I got used to not doing it that way, though. Just as I got used to autosampler queues for liquid chromatograph–mass spectrometers (and, come to think of it, as I got used to simply having such instruments available in the first place!) I don’t even think of these things as machines helping me out, as the robots that they actually are. But that 1919 chemist would certainly notice, although it would still be a year or two before the word ‘robot’ even entered the world. Even the rotary evaporator, a standard piece of equipment in any organic chemistry lab, would have seemed like an extraordinary labour-saving device, a tireless mechanical servant removing the drudgery of having to evaporate your own solvents!

And it might be that very moment that it became plain just how much drudgery it was, once the alternative came into view.

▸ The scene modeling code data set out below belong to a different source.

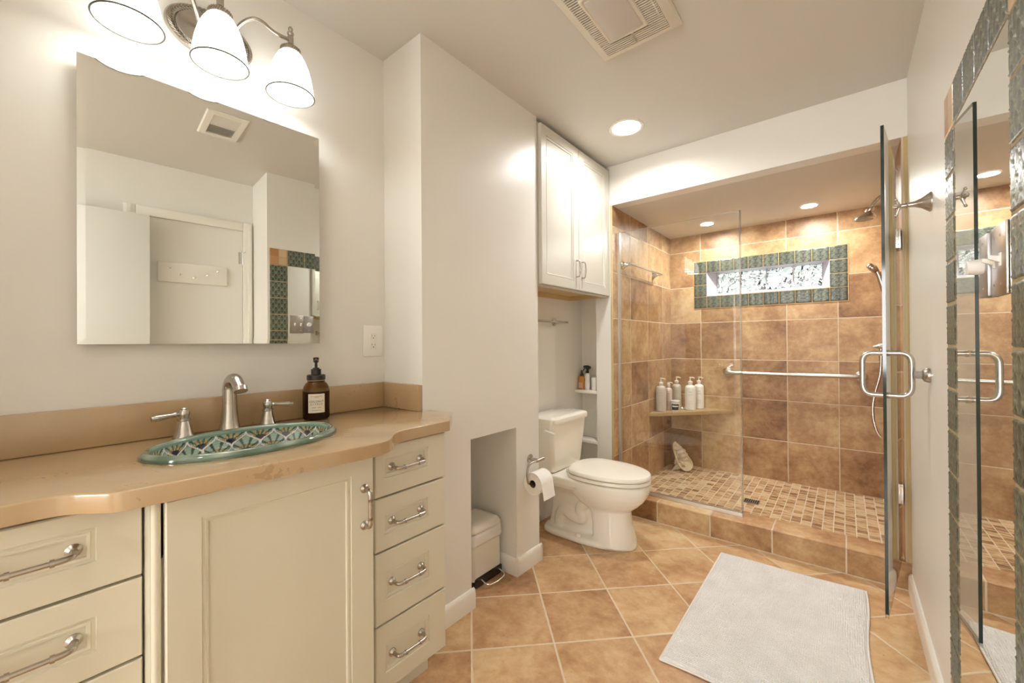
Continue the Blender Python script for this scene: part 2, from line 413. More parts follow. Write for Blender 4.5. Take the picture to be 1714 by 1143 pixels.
def tile_band(b, cols, tiles, place, res=14, gap=.04, depth=.0028, orange=(), tint=1.0):
    """tiles: list of (i,j); place(u,v,h) maps tile units to space"""
    data = []
    for (i, j) in tiles:
        tone = (.75+.5*random.random())*tint; orn = (i, j) in orange
        pal = [(.50, .27, .12), (.56, .40, .22), (.44, .20, .07), (.60, .44, .26)]
        n = res; V = []
        for a in range(n+1):
            row = []
            for c in range(n+1):
                u, v = a/n, c/n
                e = min(u, v, 1-u, 1-v)
                if orn:
                    k = (1 if u > .5 else 0)+(2 if v > .5 else 0); col = pal[(k+i) % 4] if True else None
                    if abs(u-.5) < .03 or abs(v-.5) < .03: col = (.45, .33, .18)
                    h = .5
                else:
                    col, h = leaf(u, v); col = [x*tone for x in col]
                if e <= 0: h = -.6
                vt = b.bm.verts.new(place(i+gap/2+u*(1-gap), j+gap/2+v*(1-gap), h*depth)); row.append(vt); data.append(col)
            V.append(row)
        for a in range(n):
            for c in range(n): b.bm.faces.new((V[a][c], V[a+1][c], V[a+1][c+1], V[a][c+1]))
    return data
def setcol(o, data):
    at = o.data.color_attributes.new('Col', 'FLOAT_COLOR', 'POINT')
    flat = []
    for c in data: flat += [c[0], c[1], c[2], 1.0]
    at.data.foreach_set('color', flat)
# green tile border round the window
NX_, NZ_ = 10, 4; TX0, TX1, TZ0, TZ1 = -1.060, .024, 1.492, 1.913; px_, pz_ = (TX1-TX0)/NX_, (TZ1-TZ0)/NZ_
tl = [(i, j) for i in range(NX_) for j in range(NZ_) if i in (0, NX_-1) or j in (0, NZ_-1)]
b = B()
dat = tile_band(b, None, tl, lambda u, v, h: (TX0+u*px_, YS-.006-h, TZ0+v*pz_), res=16, depth=.002, tint=.55)
wb_ = add('green_tile_border', b, GREEN, win, 50); setcol(wb_, dat)
b = B()
for x0, x1, z0, z1 in ((TX0-.004, TX1+.004, WZ1, TZ1+.004), (TX0-.004, TX1+.004, TZ0-.004, WZ0), (TX0-.004, WX0, WZ0, WZ1), (WX1, TX1+.004, WZ0, WZ1)): b.box((x0, YS-.004, z0), (x1, YS, z1))
add('border_grout', b, plain('orange_grout', (.46, .30, .13), .8, noise=.15, scale=20), win)

# ------------------------------------------------------------------ vanity: drawer units, sink base, worktop
def front(b, x, y0, y1, z0, z1, iy0, iy1, iz0, iz1, t=.021, step=.0035):
    """a drawer or door front facing +X with a stepped, recessed panel"""
    def ring(m, xx): return [(xx, iy0+m, iz0+m), (xx, iy1-m, iz0+m), (xx, iy1-m, iz1-m), (xx, iy0+m, iz1-m)]
    e = .0025
    out = lambda m, xx: [(xx, y0+m, z0+m), (xx, y1-m, z0+m), (xx, y1-m, z1-m), (xx, y0+m, z1-m)]
    b.loft([out(0, x-t), out(0, x-e), out(e, x), ring(0, x), ring(.0012, x-step), ring(.007, x-step), ring(.0082, x-step*.55), ring(.0125, x-step*.9), ring(.014, x-step*2.2)])
def pull_y(b, x, y0, y1, z, st=.03, r=.0048):
    for y in (y0, y1): b.lathe([(.0125, 0), (.0125, .003), (.009, .006), (.0065, .009)], (x, y, z), (1, 0, 0), 20)
    b.tube(bez([(x+.004, y0, z), (x+st*.8, y0, z-.001), (x+st, y0+.012, z-.002), (x+st, y0+.03, z-.002)], 3), .0058, 12)
    b.tube(bez([(x+.004, y1, z), (x+st*.8, y1, z-.001), (x+st, y1-.012, z-.002), (x+st, y1-.03, z-.002)], 3), .0058, 12)
    b.tube([(x+st, y0+.022, z-.002), (x+st, y1-.022, z-.002)], r, 12)
    for y in (y0+.028, y1-.028): b.cyl((x+st, y-.003, z-.002), (x+st, y+.003, z-.002), .0072, n=16)
def pull_z(b, x, y, z0, z1, st=.03, r=.0048):
    for z in (z0, z1): b.lathe([(.0125, 0), (.0125, .003), (.009, .006), (.0065, .009)], (x, y, z), (1, 0, 0), 20)
    b.tube(bez([(x+.004, y, z0), (x+st*.8, y, z0), (x+st, y, z0+.012), (x+st, y, z0+.03)], 3), .0062, 12)
    b.tube(bez([(x+.004, y, z1), (x+st*.8, y, z1), (x+st, y, z1-.012), (x+st, y, z1-.03)], 3), .0062, 12)
    b.tube([(x+st, y, z0+.022), (x+st, y, z1-.022)], .0062, 12)
def drawer_unit(label, y0, y1, x, fy0, fy1, py0, py1):
    t = thing('drawer_cabinet', label, 'cabinet', (-1.3, (y0+y1)/2, 0))
    add('carcass', B().box((-1.565, y0, .122), (x-.022, y1, .884)), CREAM, t)
    add('toe_kick', B().box((-1.565, y0+.002, 0), (-1.195, y1-.002, .121)), CREAM, t)
    for z0, z1, pz0, pz1, hz in ((.7225, .876, .776, .842, .806), (.557, .7165, .604, .671, .637), (.334, .551, .401, .490, .447), (.124, .328, .180, .271, .225)):
        b = B(); front(b, x, fy0, fy1, z0, z1, py0, py1, pz0, pz1); d = add('drawer', b, CREAM, t)
        b = B(); pull_y(b, x-.0077, py0+.032, py1-.030, hz, .034); add('handle', b, NICKEL, d, 40)
    return t
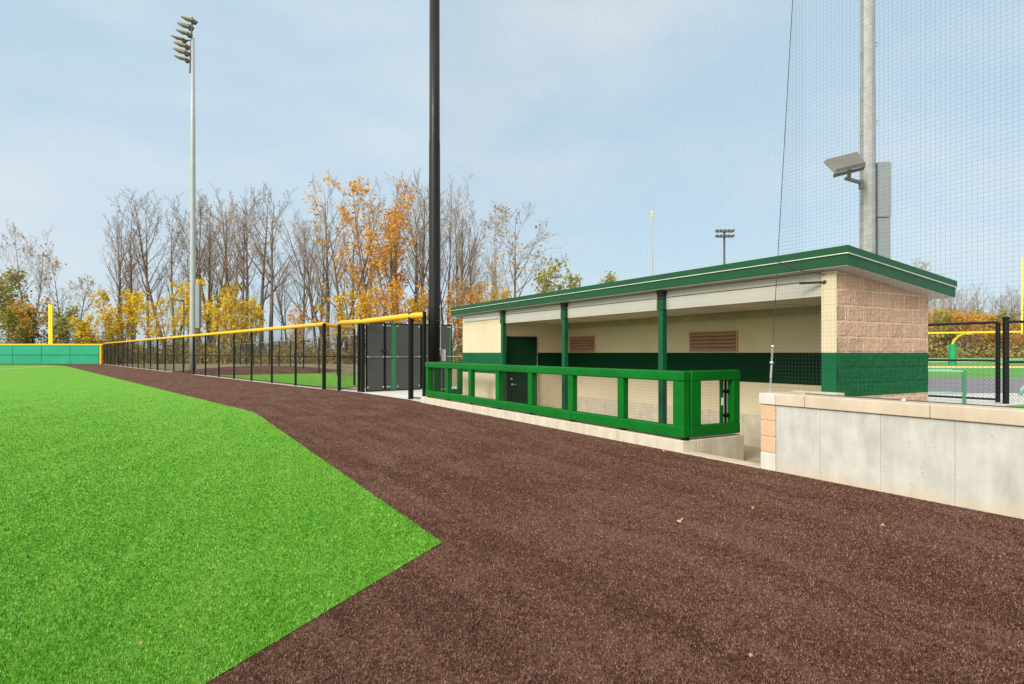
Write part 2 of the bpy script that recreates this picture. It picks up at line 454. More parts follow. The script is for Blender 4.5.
def sheet(name, pts, z, mat, label, frame='W', skirt=0.0):
    mb = MB()
    P = [W(p[0], p[1], z) if frame == 'D' else (p[0], p[1], z) for p in pts]
    area = sum(P[i][0]*P[(i+1) % len(P)][1]-P[(i+1) % len(P)][0]*P[i][1] for i in range(len(P)))
    if area < 0: P = P[::-1]
    n = len(P); mb.add(P, [tuple(range(n))])
    if skirt:
        Q = [(x, y, z-skirt) for x, y, _ in P]
        for i in range(n):
            j = (i+1) % n; mb.add([P[i], P[j], Q[j], Q[i]], [(0, 3, 2, 1)])
    return structure(name, mb, mat, label)

# ------------------------------------------------------------------ ground
T0 = 6.65                                             # the line where track meets kerb and low wall
mb = MB()
ta, tb_, sa, sb = 6.66, 9.6, 4.6, 16.9                 # the dugout pit is cut out of the ground
big = 700
for (t0, t1, s0, s1) in ((-big, ta, -big, big), (tb_, big, -big, big), (ta, tb_, -big, sa), (ta, tb_, sb, big)):
    mb.add([W(t0, s0, -0.012), W(t1, s0, -0.012), W(t1, s1, -0.012), W(t0, s1, -0.012)], [(0, 1, 2, 3)])
structure('ground', mb, M['litter'], 'dry grass and leaf litter around the ball field')

KL = W(T0, 16.96); 
track_pts = [(-52.0, 76.45), (-7.68, 24.5), (-5.6, 22.35), (-3.25, 19.1), KL[:2], W(T0, -12)[:2], (12, -22), (-125, -22), (-125, 76.45)]
sheet('warning_track', track_pts, 0.0, M['track'], 'brown artificial turf warning track')
TURF = [(-0.55, 4.70), (-6.28, 14.72), (-6.36, 14.86), (-6.5, 15.05), (-50.0, 67.2), (-56, 72.5), (-124, 73.5), (-124, -18), (-9.5, -17)]
sheet('outfield_turf', TURF, 0.005, M['turf'], 'bright green artificial turf outfield')

def line_strip(name, p, q, w, z, mat, label):
    p, q = Vector((*p, 0)), Vector((*q, 0)); d = (q-p).normalized(); e = Vector((-d.y, d.x, 0))*w/2
    mb = MB(); mb.add([(*(p-e)[:2], z), (*(q-e)[:2], z), (*(q+e)[:2], z), (*(p+e)[:2], z)], [(0, 1, 2, 3)])
    return structure(name, mb, mat, label)
line_strip('foul_line', (-50.3, 65.2), (-40.0, 40.0), 0.16, 0.014, M['line_white'], 'white painted foul line on the turf')

# turf fibres near the camera
def inside(px, py, poly):
    r = np.zeros(px.shape, bool); n = len(poly); j = n-1
    for i in range(n):
        xi, yi = poly[i]; xj, yj = poly[j]
        c = ((yi > py) != (yj > py)) & (px < (xj-xi)*(py-yi)/(yj-yi+1e-12)+xi)
        r ^= c; j = i
    return r

def fibres(name, N, mask, mat, label, hmin, hmax, zb, seed):
    rs = np.random.RandomState(seed)
    Y = np.exp(rs.uniform(math.log(2.0), math.log(26.0), N)); X = rs.uniform(-1.02, 1.02, N)*Y
    k = mask(X+rs.normal(0, 0.010, N), Y+rs.normal(0, 0.010, N)) & (rs.uniform(0, 1, N) < np.clip((26-Y)/20, 0, 1)**1.5); X, Y = X[k], Y[k]; n = len(X)
    a = rs.uniform(0, 2*math.pi, n); w = rs.uniform(0.5, 1.2, n)*0.0008*np.maximum(Y, 2.6)
    h = rs.uniform(hmin, hmax, n); ln = rs.uniform(0.1, 0.9, n)*h; b2 = a+rs.uniform(0.8, 2.3, n)
    v = np.zeros((n, 3, 3))
    dx, dy = np.cos(a)*w, np.sin(a)*w
    v[:, 0] = np.stack([X-dx, Y-dy, np.full(n, zb)], 1)
    v[:, 1] = np.stack([X+dx, Y+dy, np.full(n, zb)], 1)
    v[:, 2] = np.stack([X+np.cos(b2)*ln, Y+np.sin(b2)*ln, zb+h], 1)
    me = bpy.data.meshes.new(name)
    me.vertices.add(n*3); me.vertices.foreach_set('co', v.ravel())
    me.loops.add(n*3); me.loops.foreach_set('vertex_index', np.arange(n*3, dtype=np.int32))
    me.polygons.add(n); me.polygons.foreach_set('loop_start', np.arange(0, n*3, 3, dtype=np.int32))
    me.update(calc_edges=True); me.validate()
    at = me.attributes.new('rnd', 'FLOAT', 'POINT')
    at.data.foreach_set('value', np.repeat(rs.uniform(0, 1, n), 3))
    me.materials.append(mat)
    o = bpy.data.objects.new(name, me); COL.objects.link(o)
    tag(o, label, 'turf fibres', kind='stuff')
    return o
def m_turf(X, Y): return inside(X, Y, TURF)
def m_track(X, Y): return (~inside(X, Y, TURF)) & (X*CU+Y*SU < T0-0.02)
fibres('turf_fibres', 900000, m_turf, M['fturf'], 'short green plastic fibres of the outfield turf', 0.008, 0.017, 0.007, 3)
fibres('track_fibres', 1000000, m_track, M['ftrack'], 'short brown plastic fibres of the warning track', 0.005, 0.013, 0.0, 4)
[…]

Many of us have either forgotten or never knew these things in the first place, and they’re why I really can’t come up with an accurate picture of what a 1919 chemistry lab would really feel like. I feel sure, for example, that I haven’t been imagining spending my time carving down rubber stoppers to fit hand-blown flasks, or slowly distilling away solvent on a steam bath (because it was too precious to treat as waste). What would my day really have looked like?

And what will a chemist’s day look like a few decades from now? We’re already having mechanical tasks taken from us. Most of us applaud that, before we take it for granted. But what about when the machines, the hardware and the software alike, start coming for functions that we’ve assumed are more surely the prerogative of not only human hands, but human minds? No doubt we’ll get used to that as well. Then take it for granted. And go around with completely wrong-headed ideas about how those folks spent their time, way back in 2019.